Methodists in nineteenth-century Ontario and Quebec, like all British subjects, existed as satellites of an influential empire. Transatlantic Methodists uncovers how the Methodist ministry and laity in these colonies, whether they were British, American, or native-born, came to define themselves as transplanted Britons and Wesleyans, in response to their changing, often contentious relationship with the Wesleyan Methodist Church in Britain. Revising the nationalist framework that has dominated much of the scholarship on Methodism in central Canada, Todd Webb argues that a transatlantic perspective is necessary to understand the process of cultural formation among nineteenth-century Methodists. He shows that the Wesleyan Methodists in Britain played a key role in determining the identities of their colonial counterparts through disputes over the meaning of political loyalty, how Methodism should be governed, who should control church finances, and the nature and value of religious revivalism. At the same time, Methodists in Ontario and Quebec threatened to disrupt the Wesleyan Methodist Church in Britain and helped to trigger the largest division in its history. Methodists on both sides of the Atlantic shaped - and were shaped by - the larger British world in which they lived. Drawing on insights from new research in British, Atlantic, and imperial history, Transatlantic Methodists is a comprehensive study of how the nineteenth-century British world operated and of Methodism's place within it.

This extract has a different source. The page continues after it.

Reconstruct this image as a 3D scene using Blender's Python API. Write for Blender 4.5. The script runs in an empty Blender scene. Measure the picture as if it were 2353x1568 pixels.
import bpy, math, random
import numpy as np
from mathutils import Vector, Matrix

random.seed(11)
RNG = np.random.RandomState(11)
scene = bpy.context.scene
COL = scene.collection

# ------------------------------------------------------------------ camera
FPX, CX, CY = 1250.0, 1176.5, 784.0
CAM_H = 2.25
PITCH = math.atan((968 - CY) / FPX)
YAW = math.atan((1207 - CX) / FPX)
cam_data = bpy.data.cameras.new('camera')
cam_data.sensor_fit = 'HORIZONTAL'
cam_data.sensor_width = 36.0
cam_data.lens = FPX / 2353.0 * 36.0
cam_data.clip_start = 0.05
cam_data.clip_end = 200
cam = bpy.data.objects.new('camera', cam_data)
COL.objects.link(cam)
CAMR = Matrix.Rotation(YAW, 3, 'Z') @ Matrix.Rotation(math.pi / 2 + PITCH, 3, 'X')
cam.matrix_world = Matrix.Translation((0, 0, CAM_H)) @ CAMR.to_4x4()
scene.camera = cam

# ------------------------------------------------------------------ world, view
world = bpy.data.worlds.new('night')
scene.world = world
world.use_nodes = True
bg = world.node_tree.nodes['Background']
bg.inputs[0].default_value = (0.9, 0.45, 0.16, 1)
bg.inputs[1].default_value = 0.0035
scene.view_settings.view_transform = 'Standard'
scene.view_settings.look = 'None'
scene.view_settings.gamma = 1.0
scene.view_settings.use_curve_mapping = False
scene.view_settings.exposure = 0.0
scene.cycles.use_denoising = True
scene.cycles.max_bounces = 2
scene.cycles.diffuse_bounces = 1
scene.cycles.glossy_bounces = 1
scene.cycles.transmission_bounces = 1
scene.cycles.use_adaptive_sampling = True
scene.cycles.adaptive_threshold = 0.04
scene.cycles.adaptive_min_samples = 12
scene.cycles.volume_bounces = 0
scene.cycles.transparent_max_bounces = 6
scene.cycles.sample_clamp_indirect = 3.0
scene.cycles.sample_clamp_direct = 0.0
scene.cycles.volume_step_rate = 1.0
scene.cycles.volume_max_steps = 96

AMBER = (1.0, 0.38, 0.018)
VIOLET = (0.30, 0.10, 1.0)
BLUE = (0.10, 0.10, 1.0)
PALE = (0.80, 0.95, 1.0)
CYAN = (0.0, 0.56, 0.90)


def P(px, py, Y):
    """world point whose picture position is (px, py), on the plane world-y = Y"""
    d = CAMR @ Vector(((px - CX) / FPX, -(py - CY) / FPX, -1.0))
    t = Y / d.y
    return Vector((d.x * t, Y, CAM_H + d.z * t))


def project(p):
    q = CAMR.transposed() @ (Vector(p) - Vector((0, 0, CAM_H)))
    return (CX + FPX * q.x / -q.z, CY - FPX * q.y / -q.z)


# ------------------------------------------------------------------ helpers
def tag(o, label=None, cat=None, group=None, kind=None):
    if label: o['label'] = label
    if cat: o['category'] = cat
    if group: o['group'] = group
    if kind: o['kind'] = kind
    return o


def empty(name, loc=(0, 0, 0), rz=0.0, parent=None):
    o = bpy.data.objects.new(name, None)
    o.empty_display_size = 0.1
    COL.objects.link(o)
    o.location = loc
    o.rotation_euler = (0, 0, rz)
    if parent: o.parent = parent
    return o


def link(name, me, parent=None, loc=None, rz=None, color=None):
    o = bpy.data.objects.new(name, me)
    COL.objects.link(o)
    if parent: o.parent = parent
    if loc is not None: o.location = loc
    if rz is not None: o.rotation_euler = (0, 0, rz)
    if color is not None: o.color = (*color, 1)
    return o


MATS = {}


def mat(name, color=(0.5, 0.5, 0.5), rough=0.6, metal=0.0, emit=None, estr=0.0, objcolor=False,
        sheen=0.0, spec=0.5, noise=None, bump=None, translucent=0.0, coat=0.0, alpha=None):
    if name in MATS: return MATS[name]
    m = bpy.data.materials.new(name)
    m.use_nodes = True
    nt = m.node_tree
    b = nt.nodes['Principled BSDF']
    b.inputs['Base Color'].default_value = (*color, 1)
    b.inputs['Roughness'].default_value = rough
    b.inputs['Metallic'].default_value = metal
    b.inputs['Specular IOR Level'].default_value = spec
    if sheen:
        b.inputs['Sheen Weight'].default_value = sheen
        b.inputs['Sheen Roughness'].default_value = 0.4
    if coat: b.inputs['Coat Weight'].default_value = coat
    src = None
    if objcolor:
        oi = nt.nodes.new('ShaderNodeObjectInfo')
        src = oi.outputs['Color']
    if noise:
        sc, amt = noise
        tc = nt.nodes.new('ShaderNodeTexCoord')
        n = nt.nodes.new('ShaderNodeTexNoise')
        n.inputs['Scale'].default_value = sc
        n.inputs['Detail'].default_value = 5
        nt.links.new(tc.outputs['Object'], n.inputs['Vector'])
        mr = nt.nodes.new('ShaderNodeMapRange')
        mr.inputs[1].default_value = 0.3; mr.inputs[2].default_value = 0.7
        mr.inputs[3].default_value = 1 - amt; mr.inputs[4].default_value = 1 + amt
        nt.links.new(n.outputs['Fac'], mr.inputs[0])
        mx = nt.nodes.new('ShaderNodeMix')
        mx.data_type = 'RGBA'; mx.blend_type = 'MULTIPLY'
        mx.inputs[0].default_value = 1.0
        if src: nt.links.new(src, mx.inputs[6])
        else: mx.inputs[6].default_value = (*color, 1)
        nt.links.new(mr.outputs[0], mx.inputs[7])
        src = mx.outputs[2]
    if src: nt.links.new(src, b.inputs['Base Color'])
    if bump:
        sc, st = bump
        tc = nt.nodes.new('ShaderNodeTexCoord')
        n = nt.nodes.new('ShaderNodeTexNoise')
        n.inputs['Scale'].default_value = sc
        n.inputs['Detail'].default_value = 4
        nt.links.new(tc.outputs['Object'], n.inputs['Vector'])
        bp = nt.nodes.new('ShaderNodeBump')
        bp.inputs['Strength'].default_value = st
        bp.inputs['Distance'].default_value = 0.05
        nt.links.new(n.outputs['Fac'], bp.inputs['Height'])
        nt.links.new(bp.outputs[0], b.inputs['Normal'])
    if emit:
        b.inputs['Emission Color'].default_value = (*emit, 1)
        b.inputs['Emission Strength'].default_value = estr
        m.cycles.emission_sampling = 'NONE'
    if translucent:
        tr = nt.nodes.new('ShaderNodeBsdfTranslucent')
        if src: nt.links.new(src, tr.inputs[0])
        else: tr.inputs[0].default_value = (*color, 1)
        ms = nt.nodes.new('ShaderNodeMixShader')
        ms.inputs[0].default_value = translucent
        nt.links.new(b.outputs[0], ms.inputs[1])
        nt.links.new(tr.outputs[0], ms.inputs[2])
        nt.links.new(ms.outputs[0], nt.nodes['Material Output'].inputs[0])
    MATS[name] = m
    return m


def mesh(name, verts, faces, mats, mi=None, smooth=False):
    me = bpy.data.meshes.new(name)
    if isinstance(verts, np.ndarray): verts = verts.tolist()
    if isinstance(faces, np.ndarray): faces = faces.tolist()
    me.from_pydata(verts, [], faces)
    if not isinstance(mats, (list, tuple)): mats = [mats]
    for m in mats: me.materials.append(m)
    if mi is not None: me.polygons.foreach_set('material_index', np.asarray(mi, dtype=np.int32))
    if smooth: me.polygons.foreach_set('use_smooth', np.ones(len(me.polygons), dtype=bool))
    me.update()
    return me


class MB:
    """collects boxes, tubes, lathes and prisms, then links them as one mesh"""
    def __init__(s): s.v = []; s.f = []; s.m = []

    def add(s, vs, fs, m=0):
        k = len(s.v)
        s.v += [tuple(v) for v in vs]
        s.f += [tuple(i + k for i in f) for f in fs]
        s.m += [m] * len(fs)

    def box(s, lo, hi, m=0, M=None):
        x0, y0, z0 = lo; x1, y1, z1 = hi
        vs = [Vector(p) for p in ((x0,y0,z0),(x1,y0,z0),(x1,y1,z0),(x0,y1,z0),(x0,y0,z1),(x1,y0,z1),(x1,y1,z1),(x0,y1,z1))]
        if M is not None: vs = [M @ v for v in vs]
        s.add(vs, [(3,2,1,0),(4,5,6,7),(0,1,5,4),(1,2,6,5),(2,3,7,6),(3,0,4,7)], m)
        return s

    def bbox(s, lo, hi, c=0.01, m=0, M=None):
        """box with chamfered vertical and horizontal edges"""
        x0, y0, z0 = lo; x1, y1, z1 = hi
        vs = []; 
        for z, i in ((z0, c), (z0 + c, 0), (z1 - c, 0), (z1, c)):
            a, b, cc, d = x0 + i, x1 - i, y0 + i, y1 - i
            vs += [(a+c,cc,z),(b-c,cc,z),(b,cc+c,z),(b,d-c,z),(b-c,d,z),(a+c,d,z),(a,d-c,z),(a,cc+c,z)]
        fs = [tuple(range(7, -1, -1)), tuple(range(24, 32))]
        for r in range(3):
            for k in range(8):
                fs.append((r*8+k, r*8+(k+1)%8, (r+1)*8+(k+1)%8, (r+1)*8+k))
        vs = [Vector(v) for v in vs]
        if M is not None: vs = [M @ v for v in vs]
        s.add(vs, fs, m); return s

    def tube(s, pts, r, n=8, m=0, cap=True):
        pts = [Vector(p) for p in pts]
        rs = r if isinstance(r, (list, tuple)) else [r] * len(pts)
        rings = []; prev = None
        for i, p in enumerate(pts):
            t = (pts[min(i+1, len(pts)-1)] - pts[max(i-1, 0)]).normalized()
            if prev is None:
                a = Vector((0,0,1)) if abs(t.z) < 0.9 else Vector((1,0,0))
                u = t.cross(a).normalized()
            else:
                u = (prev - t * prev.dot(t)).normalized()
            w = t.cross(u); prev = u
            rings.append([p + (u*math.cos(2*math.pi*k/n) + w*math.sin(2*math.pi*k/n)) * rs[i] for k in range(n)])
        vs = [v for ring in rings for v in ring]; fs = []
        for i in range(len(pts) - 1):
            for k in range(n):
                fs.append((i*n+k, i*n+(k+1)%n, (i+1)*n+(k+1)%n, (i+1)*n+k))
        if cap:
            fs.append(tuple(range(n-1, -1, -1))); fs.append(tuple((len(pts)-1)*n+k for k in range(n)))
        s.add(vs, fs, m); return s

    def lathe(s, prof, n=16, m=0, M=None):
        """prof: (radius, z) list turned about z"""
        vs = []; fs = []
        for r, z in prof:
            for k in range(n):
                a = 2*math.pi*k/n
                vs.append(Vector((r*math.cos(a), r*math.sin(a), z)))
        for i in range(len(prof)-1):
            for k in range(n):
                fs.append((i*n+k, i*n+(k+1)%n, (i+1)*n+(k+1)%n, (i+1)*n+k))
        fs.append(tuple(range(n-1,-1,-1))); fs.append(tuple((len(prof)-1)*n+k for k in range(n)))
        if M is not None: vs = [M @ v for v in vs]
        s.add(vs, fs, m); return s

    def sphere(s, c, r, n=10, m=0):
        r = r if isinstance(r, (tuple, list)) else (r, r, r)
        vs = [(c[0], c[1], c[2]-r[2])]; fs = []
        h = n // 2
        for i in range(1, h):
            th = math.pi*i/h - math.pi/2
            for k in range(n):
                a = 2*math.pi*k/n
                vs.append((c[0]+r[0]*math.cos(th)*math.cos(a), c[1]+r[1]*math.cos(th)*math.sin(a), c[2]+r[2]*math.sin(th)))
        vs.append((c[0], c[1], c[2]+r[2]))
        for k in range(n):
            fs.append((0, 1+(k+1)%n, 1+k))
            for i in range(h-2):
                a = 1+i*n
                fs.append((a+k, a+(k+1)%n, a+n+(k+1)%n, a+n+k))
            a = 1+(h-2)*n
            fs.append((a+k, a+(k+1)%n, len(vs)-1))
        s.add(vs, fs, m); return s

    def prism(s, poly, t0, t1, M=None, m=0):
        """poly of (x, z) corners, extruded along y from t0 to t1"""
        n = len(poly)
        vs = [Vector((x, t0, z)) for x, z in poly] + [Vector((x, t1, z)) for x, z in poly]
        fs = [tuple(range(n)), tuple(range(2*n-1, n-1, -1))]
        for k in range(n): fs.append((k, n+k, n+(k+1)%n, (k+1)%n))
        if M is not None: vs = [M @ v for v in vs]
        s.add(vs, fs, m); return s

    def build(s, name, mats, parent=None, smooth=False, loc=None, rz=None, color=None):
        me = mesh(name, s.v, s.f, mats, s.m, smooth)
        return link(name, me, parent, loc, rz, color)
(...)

Webb, who teaches at Laurentian University, offers an account of 19th century Canadian Methodism that stresses its connections to British Methodism.
Against prevailing accounts, which downplayed the contributions of British missionaries to Methodism’s growth in favour of arguing for a distinctive Canadian Methodist identity, Webb argues that Canadian Methodism between 1814 and 1874 must be understood in terms of its relationship with British Methodism. Canadian Methodists came to see themselves as transplanted Britons, and formed a British identity in a time when there we competing understandings of what it meant to be truly British. It is not simply that the British Methodists exerted influence on Canadians, but developments in Canadian Methodism also affected the history of the home church during this time.
Webb’s excellent account not only narrates the history of the developments, which can be quite confusing, given the multiple mergers and schisms which took place on both sides of the Atlantic, but he also notes how particular issues, such as finances (chapter 4) and revivalism (chapter 5) can help to illuminate the complex relationship that existed between the various Methodist bodies.
All of the books that I currently have out from the library treat 19th century history. This is no doubt the dryest read of the 4 books. It is an academic treatment of the 3 or 4 Methodist denominations or 'connexions' that set up in Canada West (Ontario) and Canada East (Quebec) starting from 1785 with British loyalists bringing their Methodist ways to Upper Canada from the United States. Then, in 1814, the British Methodists also began work in Upper Canada and soon after in Lower Canada. This is not a book to read for its interesting anecdotes as it is quite focused like a good thesis should be on the relations between the various Methodists connexions operating in the Canadas (British connexions / American connexions / Canadian connexions) but it does give us a good look at the behind-the-scenes of the Methodist / Evangelical world of the 19th century. Treats revivalism, which was interesting for me as my own evangelical background was born out of Methodist-influenced revival meetings.
What becomes obvious because of my other reading from the same era is how the busy work of churches and denomination connexions can turn a blind eye to justice issues happening at the same time. "Steal Away Home" one of my other readings is a personal history of several fugitive slaves. In Toronto, the fugitive slaves from United States worship at a British Methodist Episcopalian church. Searching for "fugitive slaves", "underground railroad" or "British Methodist Episcopalian" or "African Methodist Episcopalian" in Transatlantic Methodists yields 0 results. Sadly, it seems like my church-folk ancestors were too busy doing church to have any kind of relationship with their coloured brethren. At least, we might say from this book that it had no part in forming the evangelical culture in the Canadas in the Nineteenth century.